Scene modeling code data
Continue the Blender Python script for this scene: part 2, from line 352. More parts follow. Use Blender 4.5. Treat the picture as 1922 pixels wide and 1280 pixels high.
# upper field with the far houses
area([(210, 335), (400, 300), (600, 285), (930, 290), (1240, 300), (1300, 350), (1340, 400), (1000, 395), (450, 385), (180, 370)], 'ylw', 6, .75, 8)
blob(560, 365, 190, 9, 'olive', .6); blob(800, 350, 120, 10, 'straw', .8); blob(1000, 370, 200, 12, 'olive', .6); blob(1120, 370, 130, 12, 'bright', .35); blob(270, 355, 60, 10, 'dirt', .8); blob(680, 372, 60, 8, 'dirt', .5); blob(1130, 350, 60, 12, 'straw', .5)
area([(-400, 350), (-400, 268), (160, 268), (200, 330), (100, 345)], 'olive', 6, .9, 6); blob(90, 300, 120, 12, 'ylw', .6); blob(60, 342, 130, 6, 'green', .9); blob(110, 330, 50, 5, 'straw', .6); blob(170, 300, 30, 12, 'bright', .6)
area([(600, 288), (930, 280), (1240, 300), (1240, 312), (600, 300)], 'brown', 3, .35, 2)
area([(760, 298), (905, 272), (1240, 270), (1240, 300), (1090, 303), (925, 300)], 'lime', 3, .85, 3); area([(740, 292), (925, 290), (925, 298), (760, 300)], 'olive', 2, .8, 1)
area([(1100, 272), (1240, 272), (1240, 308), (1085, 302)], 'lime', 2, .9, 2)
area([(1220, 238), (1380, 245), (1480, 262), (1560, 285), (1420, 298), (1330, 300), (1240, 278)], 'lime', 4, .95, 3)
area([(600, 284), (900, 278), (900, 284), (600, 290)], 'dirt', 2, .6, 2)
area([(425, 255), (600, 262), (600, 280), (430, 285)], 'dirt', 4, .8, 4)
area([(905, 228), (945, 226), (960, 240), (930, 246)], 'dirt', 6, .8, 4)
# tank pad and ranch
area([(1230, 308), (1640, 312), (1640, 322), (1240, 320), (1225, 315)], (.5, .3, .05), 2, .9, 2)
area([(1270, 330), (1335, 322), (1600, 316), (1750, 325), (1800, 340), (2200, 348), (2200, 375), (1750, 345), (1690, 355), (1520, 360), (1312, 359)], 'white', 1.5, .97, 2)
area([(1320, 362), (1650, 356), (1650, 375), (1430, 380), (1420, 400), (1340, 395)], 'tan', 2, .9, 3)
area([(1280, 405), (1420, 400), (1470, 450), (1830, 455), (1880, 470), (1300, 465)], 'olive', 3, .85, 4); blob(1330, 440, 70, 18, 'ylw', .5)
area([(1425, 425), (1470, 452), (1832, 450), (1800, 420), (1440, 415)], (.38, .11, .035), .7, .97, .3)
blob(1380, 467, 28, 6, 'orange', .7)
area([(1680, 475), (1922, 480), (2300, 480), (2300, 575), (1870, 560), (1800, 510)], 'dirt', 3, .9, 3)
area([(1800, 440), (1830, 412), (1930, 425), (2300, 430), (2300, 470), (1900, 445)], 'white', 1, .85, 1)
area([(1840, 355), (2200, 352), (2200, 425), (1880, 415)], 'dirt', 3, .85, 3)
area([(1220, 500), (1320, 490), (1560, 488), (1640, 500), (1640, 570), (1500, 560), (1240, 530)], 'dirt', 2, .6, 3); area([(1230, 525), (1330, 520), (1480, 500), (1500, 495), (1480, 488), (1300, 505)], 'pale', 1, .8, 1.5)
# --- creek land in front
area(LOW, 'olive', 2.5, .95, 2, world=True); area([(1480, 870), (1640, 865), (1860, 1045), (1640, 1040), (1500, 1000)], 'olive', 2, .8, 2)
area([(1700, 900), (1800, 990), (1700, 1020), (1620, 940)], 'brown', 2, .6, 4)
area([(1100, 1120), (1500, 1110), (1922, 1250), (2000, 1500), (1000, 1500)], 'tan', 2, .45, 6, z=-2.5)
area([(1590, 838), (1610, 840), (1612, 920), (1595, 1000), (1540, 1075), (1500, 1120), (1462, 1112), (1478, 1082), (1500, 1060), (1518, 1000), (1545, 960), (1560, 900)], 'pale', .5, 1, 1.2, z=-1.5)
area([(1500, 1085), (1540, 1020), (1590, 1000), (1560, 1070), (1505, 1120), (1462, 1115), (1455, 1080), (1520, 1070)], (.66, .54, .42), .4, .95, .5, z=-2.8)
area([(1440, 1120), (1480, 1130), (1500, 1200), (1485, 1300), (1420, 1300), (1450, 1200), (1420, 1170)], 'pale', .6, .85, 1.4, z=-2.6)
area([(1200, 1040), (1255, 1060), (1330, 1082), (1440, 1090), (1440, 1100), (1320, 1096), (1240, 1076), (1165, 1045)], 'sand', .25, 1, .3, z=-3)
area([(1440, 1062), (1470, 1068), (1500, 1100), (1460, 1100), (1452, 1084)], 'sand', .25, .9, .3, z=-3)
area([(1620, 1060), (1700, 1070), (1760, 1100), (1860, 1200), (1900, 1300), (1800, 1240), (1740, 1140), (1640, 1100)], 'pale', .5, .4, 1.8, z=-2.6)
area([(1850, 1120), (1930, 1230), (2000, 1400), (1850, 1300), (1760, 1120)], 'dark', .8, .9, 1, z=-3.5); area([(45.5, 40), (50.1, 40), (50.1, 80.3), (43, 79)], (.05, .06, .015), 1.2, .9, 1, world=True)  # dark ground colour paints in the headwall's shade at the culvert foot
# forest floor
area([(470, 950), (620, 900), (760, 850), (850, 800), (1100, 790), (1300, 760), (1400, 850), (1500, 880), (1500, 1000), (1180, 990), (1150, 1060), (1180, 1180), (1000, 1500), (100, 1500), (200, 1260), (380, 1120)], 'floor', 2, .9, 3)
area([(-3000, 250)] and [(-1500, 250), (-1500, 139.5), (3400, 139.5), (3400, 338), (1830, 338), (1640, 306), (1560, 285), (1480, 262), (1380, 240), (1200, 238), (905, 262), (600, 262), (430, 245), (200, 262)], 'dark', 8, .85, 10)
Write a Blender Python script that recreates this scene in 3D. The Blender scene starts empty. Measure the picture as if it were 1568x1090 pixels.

### [Directive]
Word for word, quote all of the data above.

### [Completed task]
Continue the Blender Python script for this scene: part 2, from line 352. More parts follow. Use Blender 4.5. Treat the picture as 1922 pixels wide and 1280 pixels high.
# upper field with the far houses
area([(210, 335), (400, 300), (600, 285), (930, 290), (1240, 300), (1300, 350), (1340, 400), (1000, 395), (450, 385), (180, 370)], 'ylw', 6, .75, 8)
blob(560, 365, 190, 9, 'olive', .6); blob(800, 350, 120, 10, 'straw', .8); blob(1000, 370, 200, 12, 'olive', .6); blob(1120, 370, 130, 12, 'bright', .35); blob(270, 355, 60, 10, 'dirt', .8); blob(680, 372, 60, 8, 'dirt', .5); blob(1130, 350, 60, 12, 'straw', .5)
area([(-400, 350), (-400, 268), (160, 268), (200, 330), (100, 345)], 'olive', 6, .9, 6); blob(90, 300, 120, 12, 'ylw', .6); blob(60, 342, 130, 6, 'green', .9); blob(110, 330, 50, 5, 'straw', .6); blob(170, 300, 30, 12, 'bright', .6)
area([(600, 288), (930, 280), (1240, 300), (1240, 312), (600, 300)], 'brown', 3, .35, 2)
area([(760, 298), (905, 272), (1240, 270), (1240, 300), (1090, 303), (925, 300)], 'lime', 3, .85, 3); area([(740, 292), (925, 290), (925, 298), (760, 300)], 'olive', 2, .8, 1)
area([(1100, 272), (1240, 272), (1240, 308), (1085, 302)], 'lime', 2, .9, 2)
area([(1220, 238), (1380, 245), (1480, 262), (1560, 285), (1420, 298), (1330, 300), (1240, 278)], 'lime', 4, .95, 3)
area([(600, 284), (900, 278), (900, 284), (600, 290)], 'dirt', 2, .6, 2)
area([(425, 255), (600, 262), (600, 280), (430, 285)], 'dirt', 4, .8, 4)
area([(905, 228), (945, 226), (960, 240), (930, 246)], 'dirt', 6, .8, 4)
# tank pad and ranch
area([(1230, 308), (1640, 312), (1640, 322), (1240, 320), (1225, 315)], (.5, .3, .05), 2, .9, 2)
area([(1270, 330), (1335, 322), (1600, 316), (1750, 325), (1800, 340), (2200, 348), (2200, 375), (1750, 345), (1690, 355), (1520, 360), (1312, 359)], 'white', 1.5, .97, 2)
area([(1320, 362), (1650, 356), (1650, 375), (1430, 380), (1420, 400), (1340, 395)], 'tan', 2, .9, 3)
area([(1280, 405), (1420, 400), (1470, 450), (1830, 455), (1880, 470), (1300, 465)], 'olive', 3, .85, 4); blob(1330, 440, 70, 18, 'ylw', .5)
area([(1425, 425), (1470, 452), (1832, 450), (1800, 420), (1440, 415)], (.38, .11, .035), .7, .97, .3)
blob(1380, 467, 28, 6, 'orange', .7)
area([(1680, 475), (1922, 480), (2300, 480), (2300, 575), (1870, 560), (1800, 510)], 'dirt', 3, .9, 3)
area([(1800, 440), (1830, 412), (1930, 425), (2300, 430), (2300, 470), (1900, 445)], 'white', 1, .85, 1)
area([(1840, 355), (2200, 352), (2200, 425), (1880, 415)], 'dirt', 3, .85, 3)
area([(1220, 500), (1320, 490), (1560, 488), (1640, 500), (1640, 570), (1500, 560), (1240, 530)], 'dirt', 2, .6, 3); area([(1230, 525), (1330, 520), (1480, 500), (1500, 495), (1480, 488), (1300, 505)], 'pale', 1, .8, 1.5)
# --- creek land in front
area(LOW, 'olive', 2.5, .95, 2, world=True); area([(1480, 870), (1640, 865), (1860, 1045), (1640, 1040), (1500, 1000)], 'olive', 2, .8, 2)
area([(1700, 900), (1800, 990), (1700, 1020), (1620, 940)], 'brown', 2, .6, 4)
area([(1100, 1120), (1500, 1110), (1922, 1250), (2000, 1500), (1000, 1500)], 'tan', 2, .45, 6, z=-2.5)
area([(1590, 838), (1610, 840), (1612, 920), (1595, 1000), (1540, 1075), (1500, 1120), (1462, 1112), (1478, 1082), (1500, 1060), (1518, 1000), (1545, 960), (1560, 900)], 'pale', .5, 1, 1.2, z=-1.5)
area([(1500, 1085), (1540, 1020), (1590, 1000), (1560, 1070), (1505, 1120), (1462, 1115), (1455, 1080), (1520, 1070)], (.66, .54, .42), .4, .95, .5, z=-2.8)
area([(1440, 1120), (1480, 1130), (1500, 1200), (1485, 1300), (1420, 1300), (1450, 1200), (1420, 1170)], 'pale', .6, .85, 1.4, z=-2.6)
area([(1200, 1040), (1255, 1060), (1330, 1082), (1440, 1090), (1440, 1100), (1320, 1096), (1240, 1076), (1165, 1045)], 'sand', .25, 1, .3, z=-3)
area([(1440, 1062), (1470, 1068), (1500, 1100), (1460, 1100), (1452, 1084)], 'sand', .25, .9, .3, z=-3)
area([(1620, 1060), (1700, 1070), (1760, 1100), (1860, 1200), (1900, 1300), (1800, 1240), (1740, 1140), (1640, 1100)], 'pale', .5, .4, 1.8, z=-2.6)
area([(1850, 1120), (1930, 1230), (2000, 1400), (1850, 1300), (1760, 1120)], 'dark', .8, .9, 1, z=-3.5); area([(45.5, 40), (50.1, 40), (50.1, 80.3), (43, 79)], (.05, .06, .015), 1.2, .9, 1, world=True)  # dark ground colour paints in the headwall's shade at the culvert foot
# forest floor
area([(470, 950), (620, 900), (760, 850), (850, 800), (1100, 790), (1300, 760), (1400, 850), (1500, 880), (1500, 1000), (1180, 990), (1150, 1060), (1180, 1180), (1000, 1500), (100, 1500), (200, 1260), (380, 1120)], 'floor', 2, .9, 3)
area([(-3000, 250)] and [(-1500, 250), (-1500, 139.5), (3400, 139.5), (3400, 338), (1830, 338), (1640, 306), (1560, 285), (1480, 262), (1380, 240), (1200, 238), (905, 262), (600, 262), (430, 245), (200, 262)], 'dark', 8, .85, 10)
Write a Blender Python script that recreates this scene in 3D. The Blender scene starts empty. Measure the picture as if it were 1568x1090 pixels.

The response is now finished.